Universities UK to review international admissions after ‘cash for courses’ scandal
Foundation courses under scrutiny after Sunday Times investigation.
Overseas student admission procedures are to be reviewed following a Sunday Times investigation that found 15 Russell Group universities – not including Imperial – are offering cash-flush overseas applicants alternative entry routes onto degree programmes, with lower grade requirements.
Universities UK (UUK), which represents 142 higher education providers including Imperial, announced a series of reviews last Friday to ensure ‘that the system is fair, transparent, and robust.’
‘Where there is practice that falls below the standards of our universities and their representatives, we will take action,’ it said.
The Sunday Times investigation found that universities including Bristol, Durham, and Warwick are offering foundation-year courses that allow access to undergraduate degrees with far lower grades than the usual entry requirements.
Imperial does not offer foundation-year courses and its website says it ‘does not have any signed agreements with any agents or counsellors anywhere in the world. We will not pay anyone commission for sending us a student, nor endorse the services they provide.’

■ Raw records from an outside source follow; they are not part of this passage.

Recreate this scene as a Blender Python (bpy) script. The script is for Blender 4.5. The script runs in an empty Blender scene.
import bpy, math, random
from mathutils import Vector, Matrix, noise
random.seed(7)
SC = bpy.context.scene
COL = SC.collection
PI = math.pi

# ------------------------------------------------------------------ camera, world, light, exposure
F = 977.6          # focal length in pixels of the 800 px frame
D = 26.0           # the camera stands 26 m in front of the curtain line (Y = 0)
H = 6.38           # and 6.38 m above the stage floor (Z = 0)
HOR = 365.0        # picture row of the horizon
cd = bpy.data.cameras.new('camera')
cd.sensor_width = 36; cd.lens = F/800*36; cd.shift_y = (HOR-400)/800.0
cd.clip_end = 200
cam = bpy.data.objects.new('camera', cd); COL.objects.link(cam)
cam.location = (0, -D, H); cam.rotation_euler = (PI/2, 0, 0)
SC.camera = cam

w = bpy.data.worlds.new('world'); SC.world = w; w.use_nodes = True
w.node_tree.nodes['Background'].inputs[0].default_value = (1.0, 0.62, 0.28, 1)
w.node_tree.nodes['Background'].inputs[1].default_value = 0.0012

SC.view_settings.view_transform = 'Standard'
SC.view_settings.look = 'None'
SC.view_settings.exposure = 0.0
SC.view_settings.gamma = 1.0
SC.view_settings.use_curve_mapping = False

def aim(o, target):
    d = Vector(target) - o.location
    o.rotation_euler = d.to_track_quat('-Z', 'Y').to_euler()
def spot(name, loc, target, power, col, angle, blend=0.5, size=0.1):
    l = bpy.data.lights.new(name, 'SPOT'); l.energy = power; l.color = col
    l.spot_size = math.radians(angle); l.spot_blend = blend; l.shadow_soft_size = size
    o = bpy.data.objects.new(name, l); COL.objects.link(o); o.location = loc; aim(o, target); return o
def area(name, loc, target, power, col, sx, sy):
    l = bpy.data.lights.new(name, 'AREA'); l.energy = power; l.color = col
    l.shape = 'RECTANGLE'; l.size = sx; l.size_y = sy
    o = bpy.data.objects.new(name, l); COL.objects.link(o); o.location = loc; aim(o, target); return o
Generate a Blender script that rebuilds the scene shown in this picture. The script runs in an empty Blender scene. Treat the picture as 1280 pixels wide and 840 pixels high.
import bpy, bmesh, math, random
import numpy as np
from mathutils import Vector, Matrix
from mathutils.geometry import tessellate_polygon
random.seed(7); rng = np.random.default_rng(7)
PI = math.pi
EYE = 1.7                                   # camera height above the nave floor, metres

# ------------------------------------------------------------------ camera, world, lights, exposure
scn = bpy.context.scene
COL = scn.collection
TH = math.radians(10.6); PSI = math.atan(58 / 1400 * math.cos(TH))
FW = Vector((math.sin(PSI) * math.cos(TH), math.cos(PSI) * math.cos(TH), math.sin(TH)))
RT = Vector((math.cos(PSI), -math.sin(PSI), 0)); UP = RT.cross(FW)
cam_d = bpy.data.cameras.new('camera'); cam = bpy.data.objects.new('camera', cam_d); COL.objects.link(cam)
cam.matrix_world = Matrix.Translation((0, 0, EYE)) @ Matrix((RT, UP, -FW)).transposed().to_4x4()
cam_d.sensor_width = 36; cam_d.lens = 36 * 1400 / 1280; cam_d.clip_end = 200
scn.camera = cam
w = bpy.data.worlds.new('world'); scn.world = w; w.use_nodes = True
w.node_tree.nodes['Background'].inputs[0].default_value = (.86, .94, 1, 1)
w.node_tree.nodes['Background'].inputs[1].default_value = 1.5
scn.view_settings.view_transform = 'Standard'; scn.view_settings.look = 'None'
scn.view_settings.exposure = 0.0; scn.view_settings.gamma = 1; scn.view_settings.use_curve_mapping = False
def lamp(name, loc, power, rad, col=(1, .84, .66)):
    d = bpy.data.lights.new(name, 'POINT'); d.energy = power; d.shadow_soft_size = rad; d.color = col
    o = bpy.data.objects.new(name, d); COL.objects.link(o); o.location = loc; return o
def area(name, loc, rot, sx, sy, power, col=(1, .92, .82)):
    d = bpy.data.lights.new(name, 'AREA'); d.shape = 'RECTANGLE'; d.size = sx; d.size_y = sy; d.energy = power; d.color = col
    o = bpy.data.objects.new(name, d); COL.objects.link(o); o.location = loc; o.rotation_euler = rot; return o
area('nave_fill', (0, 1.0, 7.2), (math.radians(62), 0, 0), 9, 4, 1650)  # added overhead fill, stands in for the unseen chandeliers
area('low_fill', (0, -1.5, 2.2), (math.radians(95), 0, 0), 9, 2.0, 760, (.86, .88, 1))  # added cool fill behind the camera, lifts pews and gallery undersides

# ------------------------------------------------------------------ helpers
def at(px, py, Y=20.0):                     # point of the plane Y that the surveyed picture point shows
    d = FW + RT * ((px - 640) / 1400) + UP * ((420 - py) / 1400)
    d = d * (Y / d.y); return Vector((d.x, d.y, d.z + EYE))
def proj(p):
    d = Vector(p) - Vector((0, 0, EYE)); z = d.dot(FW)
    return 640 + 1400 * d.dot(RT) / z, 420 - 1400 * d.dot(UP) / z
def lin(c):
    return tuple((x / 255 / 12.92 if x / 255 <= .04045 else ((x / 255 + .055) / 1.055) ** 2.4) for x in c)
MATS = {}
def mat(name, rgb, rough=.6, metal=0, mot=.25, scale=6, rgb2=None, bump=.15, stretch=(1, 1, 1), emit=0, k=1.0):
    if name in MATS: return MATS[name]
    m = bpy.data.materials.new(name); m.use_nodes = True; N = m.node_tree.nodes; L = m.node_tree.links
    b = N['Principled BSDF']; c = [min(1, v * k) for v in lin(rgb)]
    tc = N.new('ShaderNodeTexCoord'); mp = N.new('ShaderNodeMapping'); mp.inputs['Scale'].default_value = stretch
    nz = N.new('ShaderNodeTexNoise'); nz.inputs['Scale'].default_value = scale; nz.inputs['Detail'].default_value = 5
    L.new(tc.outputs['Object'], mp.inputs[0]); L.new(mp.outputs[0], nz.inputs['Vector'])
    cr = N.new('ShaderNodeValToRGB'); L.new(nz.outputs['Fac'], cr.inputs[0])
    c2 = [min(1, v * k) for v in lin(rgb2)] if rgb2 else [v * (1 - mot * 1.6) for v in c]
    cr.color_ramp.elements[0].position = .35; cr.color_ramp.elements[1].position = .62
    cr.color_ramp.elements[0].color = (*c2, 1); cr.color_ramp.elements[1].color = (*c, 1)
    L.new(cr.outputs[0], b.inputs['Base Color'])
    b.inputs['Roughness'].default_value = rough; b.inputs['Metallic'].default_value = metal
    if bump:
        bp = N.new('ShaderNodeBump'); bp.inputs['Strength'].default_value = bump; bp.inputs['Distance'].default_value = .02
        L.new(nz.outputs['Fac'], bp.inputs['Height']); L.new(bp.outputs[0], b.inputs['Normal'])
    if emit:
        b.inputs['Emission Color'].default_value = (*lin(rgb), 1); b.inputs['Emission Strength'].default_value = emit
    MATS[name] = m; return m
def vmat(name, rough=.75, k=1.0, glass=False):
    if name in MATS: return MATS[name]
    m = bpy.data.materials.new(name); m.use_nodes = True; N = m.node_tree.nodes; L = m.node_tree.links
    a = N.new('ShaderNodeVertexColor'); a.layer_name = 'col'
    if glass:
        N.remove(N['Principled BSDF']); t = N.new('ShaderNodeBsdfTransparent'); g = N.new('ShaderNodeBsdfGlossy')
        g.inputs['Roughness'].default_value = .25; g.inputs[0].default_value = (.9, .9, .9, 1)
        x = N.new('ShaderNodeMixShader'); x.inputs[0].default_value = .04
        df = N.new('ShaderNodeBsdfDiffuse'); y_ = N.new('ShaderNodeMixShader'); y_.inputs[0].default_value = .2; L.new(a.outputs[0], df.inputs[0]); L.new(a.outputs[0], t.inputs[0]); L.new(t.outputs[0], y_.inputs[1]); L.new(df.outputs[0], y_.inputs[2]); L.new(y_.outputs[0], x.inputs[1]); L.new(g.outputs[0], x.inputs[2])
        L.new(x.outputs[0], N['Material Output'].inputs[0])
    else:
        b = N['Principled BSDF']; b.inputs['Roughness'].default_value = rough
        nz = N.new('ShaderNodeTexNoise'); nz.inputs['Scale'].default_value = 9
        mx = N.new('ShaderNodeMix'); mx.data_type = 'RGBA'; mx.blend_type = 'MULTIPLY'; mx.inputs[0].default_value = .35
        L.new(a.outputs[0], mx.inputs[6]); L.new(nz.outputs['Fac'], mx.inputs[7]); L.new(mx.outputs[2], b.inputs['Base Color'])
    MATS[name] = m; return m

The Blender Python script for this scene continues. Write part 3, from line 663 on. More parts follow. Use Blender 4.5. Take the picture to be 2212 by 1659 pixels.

A person familiar with the College’s policies said it does not discount or reduce grades for international students, and continually monitors qualification equivalencies.
At the University of Durham, to study Economics, applicants must normally obtain A*AA grades at A-Level. But overseas students can enrol, for a fee, onto a foundation course that requires only CCD A-Level grades. Overseas students aged 16 and 17 are also accepted onto the alternative pathway, with only 5 Cs at GCSE. 74% of students those on Durham’s foundation programmes progress onto degrees.
Responding to the Sunday Times article, Durham University said that the foundation requirements are ‘not comparable to entry requirements [for] our degree programmes’.
UUK says that it will review the Agent Quality Framework, that outlines best practice for recruitment agents working on behalf of universities.
International foundation programmes will be assessed against foundation programmes available to Home students for quality and comparability, and UUK will update its code of practice to ‘clearly state its applicability to international recruitment’.
UUK head Vivienne Stern reiterated that overseas foundation programmes ‘do not guarantee entry’ to degrees, saying that they ‘are designed for students who come from different education systems.’
Acknowledging that ‘the entry requirements for international and domestic students to full degree programmes should be equivalent,’ she said that nevertheless, some overseas students ‘will need bridging courses to enable them to progress to UK degrees.’ She promised to ‘work with government’ to address weaknesses in relation to the use of agents.